Robin Agnew
As long as I've sold mysteries, it seems, I've been lucky enough to know Jim Huang and his wife Jennie. One of the first things we did at the store when we opened, as we had a toddler at the time, was to set up a play area in the office, and we had a little play kitchen my daughter loved. One Sunday, out of the blue, Jim & Jennie turned up, toting toddler Grace. While my husband & I talked with, and got to know a bit, Jim & Jennie, the girls plunged right in, and we could hear the shrieks of laughter from the office.
Grace is now a college sophmore and our daughter Margaret is a freshman, but all this time, we've known Jim & Jennie, and the incarnations of their stores - Deadly Passions in Kalamazoo, and The Mystery Company in Carmel, Indiana. Today is the last day for The Mystery Company, which will be closing it's doors. When we first met, Jim was still publishing The Drood Review, which is still sorely missed (I still get questions about the Drood).
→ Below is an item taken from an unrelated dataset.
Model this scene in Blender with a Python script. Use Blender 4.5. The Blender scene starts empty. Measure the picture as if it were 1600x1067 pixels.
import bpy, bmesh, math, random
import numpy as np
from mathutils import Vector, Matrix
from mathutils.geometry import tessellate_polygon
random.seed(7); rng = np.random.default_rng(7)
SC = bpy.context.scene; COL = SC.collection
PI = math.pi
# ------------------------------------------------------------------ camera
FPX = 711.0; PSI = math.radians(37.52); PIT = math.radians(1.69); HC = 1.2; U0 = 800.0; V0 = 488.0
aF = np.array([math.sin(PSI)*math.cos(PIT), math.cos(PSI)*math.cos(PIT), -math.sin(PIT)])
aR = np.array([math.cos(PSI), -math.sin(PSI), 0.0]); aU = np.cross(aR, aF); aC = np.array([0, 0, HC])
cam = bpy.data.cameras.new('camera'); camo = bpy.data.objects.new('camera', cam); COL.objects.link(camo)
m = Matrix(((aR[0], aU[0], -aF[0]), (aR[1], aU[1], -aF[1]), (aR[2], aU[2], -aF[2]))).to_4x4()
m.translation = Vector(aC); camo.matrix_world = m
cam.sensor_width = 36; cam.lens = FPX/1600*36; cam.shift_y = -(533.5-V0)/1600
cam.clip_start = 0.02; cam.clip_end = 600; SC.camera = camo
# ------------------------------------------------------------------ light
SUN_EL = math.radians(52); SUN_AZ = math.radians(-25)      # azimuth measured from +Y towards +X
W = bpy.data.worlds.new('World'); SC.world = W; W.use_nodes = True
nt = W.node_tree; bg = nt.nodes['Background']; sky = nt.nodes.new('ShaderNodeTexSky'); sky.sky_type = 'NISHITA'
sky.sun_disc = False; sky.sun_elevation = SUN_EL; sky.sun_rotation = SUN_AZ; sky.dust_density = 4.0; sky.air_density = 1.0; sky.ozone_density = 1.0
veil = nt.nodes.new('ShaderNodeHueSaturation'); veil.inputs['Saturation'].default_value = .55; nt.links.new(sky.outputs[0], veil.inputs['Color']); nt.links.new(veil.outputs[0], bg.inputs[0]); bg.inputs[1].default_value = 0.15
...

Our first book signing was thanks to Jim (as were many more, Kalamazoo and Ann Arbor being a perfect distance apart). He drove over from Kalamazoo with author James Melville, a British gentleman who had been a cultural attache in Japan, and who kissed my hand. He thus ruined all future author encounters for me! We shared Kate Ross, who I sent over with a sandwich to Kalamazoo in my daughter's lunchbox; and Eileen Dreyer, whose luggage I had to send to K'zoo on the bus when she forgot it in our office. There were many more.
The day I met Steve Hamilton, Jim happened to stop by. He knew exactly who Steve was while I (as is typical) hadn't yet a clue. The day Minette Walters (a favorite of Jim's) stopped by to sign stock, Jim and I and another star struck fan got to have a lovely chat with her while she signed books. This remains, for me, a life/bookselling highlight. Jim worked the medieval congress in Kalamazoo for years - through him I met Sharan Newman, Candace Robb, Margaret Frazer and Alan Gordon, all attendees at the congress. If ever I had a question or needed a book from an odd source, Jim could answer the question or find the book.
Once Jim & Jennie even ran our book club - they picked the book and came over to run the discussion. I got questions for years about when "that nice young couple" were coming back. For years we were also lucky enough to call them neighbors, as Jim commuted to Kalamazoo and Jennie worked at the University of Michigan.
Jim was the one who founded (along with a few other bookselling heavyweights) the Independent Mystery Booksellers Association (IMBA). Jim was one of the people who came up with the idea for the Dilys award, which IMBA has presented at Left Coast Crime since 1992. Jim was the one who came up with the idea for, edited, and published one of our all time bestsellers, 100 Favorite Mysteries of the Century. In further collaboration, I have painted many of the covers for Jim's books. He has always liked what I've presented him with: he's an ideal boss.
Jim has run programming, along with Katheryn Kennison, for Magna Cum Murder in Muncie, Indiana, for many years, and this year he took on Bouchercon. (He did a great job). His knowledge of, and love for, this genre is deep. While he's not leaving bookselling - he'll be running the bookstore at my alma mater, Kenyon College, in Gambier, Ohio - he's leaving mystery specific bookselling. He will still be publishing, though. And he will still be a mystery lover. I think that's a lifetime affliction. But I will very much miss having him as a fellow myster bookseller in the trenches. Luckily he's given me a reason to actually attend a class reunion.